Críticas AdoroCinema
3,0
Legal
Maresia

Barco à deriva

por Rodrigo Torres

Maresia é fruto de uma paixão de longa data do cineasta Marcos Guttmann. Como grande foi o tempo para a realização filme: dez anos. O resultado, porém, não condiz com toda a afeição do diretor estreante em longas-metragens. Nem com a qualidade da obra adaptada: o premiado livro "Barco a Seco", de Rubens Figueiredo.

Duas linhas temporais distintas correm paralelamente em Maresia. Na principal, contemporânea, seguimos o perito em arte Gaspar Dias, especializado num pintor morto misteriosa e precocemente, Emilio Vega. A segunda é situada na década de 1930, onde o próprio artista é retratado em sua personalidade irascível, seu vício em bebida e total desprendimento, da vida e de sua arte. E ambos são interpretados pelo mesmo ator; uma escolha duplamente bem-sucedida.

Em primeiro lugar, pelo fato de o protagonista ser o talentoso Júlio Andrade, totalmente distinto em cada persona. Depois, porque a opção reflete a obsessão de Gaspar por Vega, tão grande que ele se enxerga como o ídolo. Essa ideia é ainda ilustrada por uma série de coincidências, da paixão pelo mar ao apreço por vinho. Quando enfim identifica um quadro pintado pelo artista, Gaspar burla as regras de uma galeria de arte e acende um cigarro — num clichê pós-coito que reflete sua fixação quase sexual pelo ídolo.

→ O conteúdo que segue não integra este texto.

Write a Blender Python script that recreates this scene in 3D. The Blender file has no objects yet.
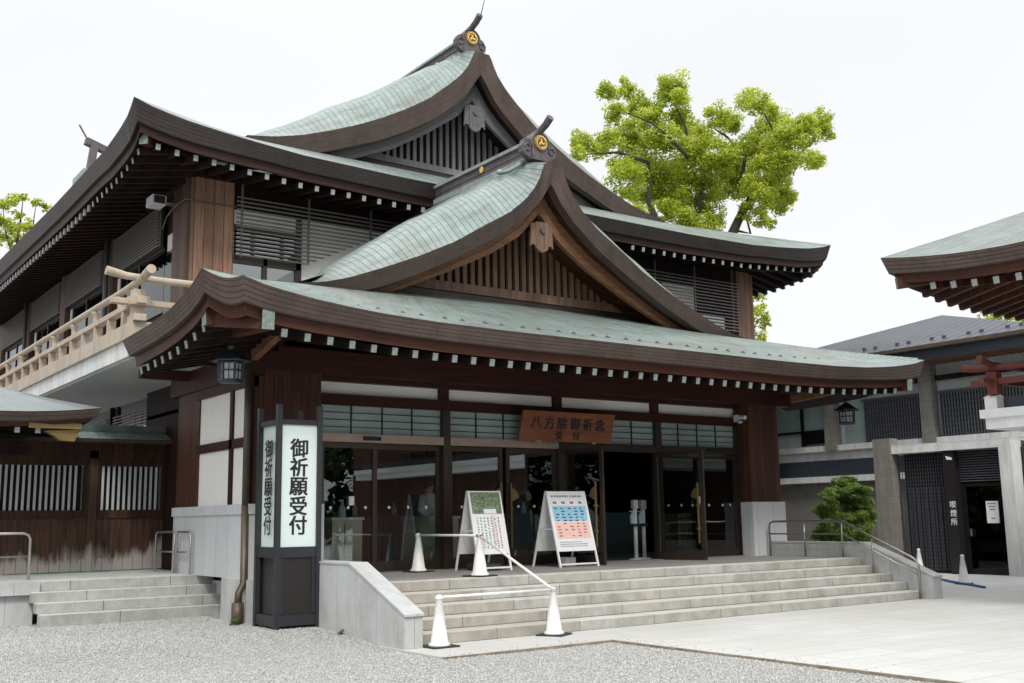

Esse apuro estético está presente em todo o filme. A ótima fotografia de Alexandre Ramos evoca bem a dualidade entre o artista, de veia calorosa, e a frieza do perito, por exemplo. Já a trama, derrapa. Algumas diferenças fundamentais distanciam — em qualidade — a adaptação do Prêmio Jabuti de Literatura. Em "Barco a Seco", há todo um aprofundamento sobre o passado de Gaspar, órfão, criado por uma família pobre que não é sua, justificando o porquê de sua projeção no outro; sua fuga de si, seu "mergulho num espelho". Em Maresia, o personagem é pouco complexo, tornando sua severidade no ofício e obsessão pela alteridade pouco justificada. 

Irregular em sua narrativa alternante entre o envolvente Vega e o desinteressante Gaspar, Maresia acaba apostando num mistério que não existe: o real paradeiro do pintor, que é óbvio e sem graça. Se o filme vai bem na reflexão sutil sobre o ofício do crítico e a vaidade envolvida, sua curta duração (bem-vinda em obras de ritmo tão lento) limita o desenvolvimento dos valiosos subtemas de "Barco a Seco", como identidade, o valor da arte, autenticidade e outros. E impede Júlio Andrade de brilhar ainda mais; como teria a bordo de um veículo mais potente.

Filme visto no 26º Cine Ceará, em junho de 2016.